Reste que les Etats européens se sont abstenus, y compris la France et le Royaume-Uni, qui auraient pu choisir de bloquer l'adoption en utilisant leur veto pour la première fois depuis 1989. "Ils sont terrorisés, juge Romuald Sciora. Il n'y a pas de leader en Europe en ce moment pour parler d'une voix forte aux Américains, et donc les Européens se sont couchés par peur de représailles", dont la menace de droits de douane, l'épée de Damoclès placée par Donald Trump au-dessus du Vieux continent.

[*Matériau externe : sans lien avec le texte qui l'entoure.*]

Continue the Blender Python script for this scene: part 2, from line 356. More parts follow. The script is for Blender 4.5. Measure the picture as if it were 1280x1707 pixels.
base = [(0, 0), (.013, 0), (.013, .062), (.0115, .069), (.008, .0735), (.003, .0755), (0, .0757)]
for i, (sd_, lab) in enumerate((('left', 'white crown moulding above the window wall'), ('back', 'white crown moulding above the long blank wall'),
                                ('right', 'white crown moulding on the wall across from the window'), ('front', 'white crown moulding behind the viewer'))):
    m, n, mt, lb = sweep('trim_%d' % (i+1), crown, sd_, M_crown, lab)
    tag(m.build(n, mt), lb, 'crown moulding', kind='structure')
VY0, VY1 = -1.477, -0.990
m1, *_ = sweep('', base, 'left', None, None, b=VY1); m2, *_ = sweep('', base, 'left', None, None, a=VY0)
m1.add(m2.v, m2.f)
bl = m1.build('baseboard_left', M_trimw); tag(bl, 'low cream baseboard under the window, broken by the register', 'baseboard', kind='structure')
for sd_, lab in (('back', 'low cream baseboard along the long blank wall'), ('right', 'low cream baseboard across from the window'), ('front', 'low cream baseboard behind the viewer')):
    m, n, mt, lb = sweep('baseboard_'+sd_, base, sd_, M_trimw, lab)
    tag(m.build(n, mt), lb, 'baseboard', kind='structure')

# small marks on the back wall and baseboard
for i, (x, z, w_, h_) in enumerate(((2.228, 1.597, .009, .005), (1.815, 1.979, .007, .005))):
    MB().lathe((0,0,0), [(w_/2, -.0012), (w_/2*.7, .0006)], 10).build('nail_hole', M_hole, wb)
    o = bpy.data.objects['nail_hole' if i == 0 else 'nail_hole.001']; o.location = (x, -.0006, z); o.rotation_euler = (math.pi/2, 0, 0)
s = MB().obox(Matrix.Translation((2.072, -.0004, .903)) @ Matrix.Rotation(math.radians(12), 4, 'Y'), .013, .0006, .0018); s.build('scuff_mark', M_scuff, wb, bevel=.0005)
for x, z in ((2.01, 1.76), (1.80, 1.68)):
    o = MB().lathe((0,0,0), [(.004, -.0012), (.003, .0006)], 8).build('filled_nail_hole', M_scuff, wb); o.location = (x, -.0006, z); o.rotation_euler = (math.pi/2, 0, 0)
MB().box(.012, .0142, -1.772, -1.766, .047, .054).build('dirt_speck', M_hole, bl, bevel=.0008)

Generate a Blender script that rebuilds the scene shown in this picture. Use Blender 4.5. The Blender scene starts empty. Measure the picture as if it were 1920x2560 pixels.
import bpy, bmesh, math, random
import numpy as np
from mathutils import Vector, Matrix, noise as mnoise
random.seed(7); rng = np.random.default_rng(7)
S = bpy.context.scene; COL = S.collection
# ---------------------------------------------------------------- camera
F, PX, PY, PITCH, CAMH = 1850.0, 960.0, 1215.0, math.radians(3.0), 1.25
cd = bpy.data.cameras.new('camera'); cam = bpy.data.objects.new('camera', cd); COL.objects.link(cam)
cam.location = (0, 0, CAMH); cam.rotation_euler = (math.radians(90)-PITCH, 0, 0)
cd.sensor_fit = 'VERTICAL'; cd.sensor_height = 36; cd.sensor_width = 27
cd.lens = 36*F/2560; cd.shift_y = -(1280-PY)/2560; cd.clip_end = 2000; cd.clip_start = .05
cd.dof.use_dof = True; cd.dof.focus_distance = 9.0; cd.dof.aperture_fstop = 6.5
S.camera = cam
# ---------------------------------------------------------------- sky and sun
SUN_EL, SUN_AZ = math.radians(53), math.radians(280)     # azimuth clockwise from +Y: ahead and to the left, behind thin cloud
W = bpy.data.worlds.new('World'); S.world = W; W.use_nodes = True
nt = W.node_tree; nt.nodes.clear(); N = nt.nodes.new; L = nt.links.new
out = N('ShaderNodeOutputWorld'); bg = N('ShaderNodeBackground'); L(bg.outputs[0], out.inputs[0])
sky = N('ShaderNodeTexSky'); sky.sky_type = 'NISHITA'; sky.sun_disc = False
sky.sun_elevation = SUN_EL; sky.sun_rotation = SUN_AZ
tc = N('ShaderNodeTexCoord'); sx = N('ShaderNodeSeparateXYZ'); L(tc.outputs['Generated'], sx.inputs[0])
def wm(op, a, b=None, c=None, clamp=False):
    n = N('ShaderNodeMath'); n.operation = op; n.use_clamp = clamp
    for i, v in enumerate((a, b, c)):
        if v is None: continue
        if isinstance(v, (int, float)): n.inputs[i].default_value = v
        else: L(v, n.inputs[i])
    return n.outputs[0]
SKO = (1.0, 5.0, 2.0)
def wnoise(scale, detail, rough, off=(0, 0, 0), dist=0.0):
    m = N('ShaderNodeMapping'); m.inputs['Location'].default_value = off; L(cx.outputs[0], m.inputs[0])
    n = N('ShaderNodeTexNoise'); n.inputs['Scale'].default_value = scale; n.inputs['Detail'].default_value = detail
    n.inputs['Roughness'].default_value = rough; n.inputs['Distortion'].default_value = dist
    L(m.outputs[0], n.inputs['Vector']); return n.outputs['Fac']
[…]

A l'issue du vote, l'ambassadrice britannique auprès des Nations unies, Barbara Woodward, a fustigé une guerre "illégale, une violation claire de la Charte de l'ONU et une menace pour les principes fondateurs" de l'organisation. "Personne ne veut la paix plus que l'Ukraine, mais les termes de cette paix ont leur importance", a-t-elle ajouté. Son homologue français, Nicolas de Rivière, a insisté pour "une paix qui ne peut en aucun cas être synonyme de capitulation de l'agressé".

Même si l'Europe a gagné à l'Assemblée générale, "les diplomates européens vont s'inquiéter que la Russie et les Etats-Unis dirigent d'autres résolutions sur l'Ukraine vers le Conseil de sécurité, y compris pour soutenir un éventuel accord concocté par Trump et Poutine", estime Richard Gowan, directeur chargé des Nations unies au sein de l'ONG International Crisis Group, cité par l'AFP. Outre les répercussions sur la guerre entre l'Ukraine et la Russie, "lundi a été enterré le vieux système multilatéral instauré par les Etats-Unis en 1945, estime Romuald Sciora. C'est un retour en arrière entériné devant la face du monde".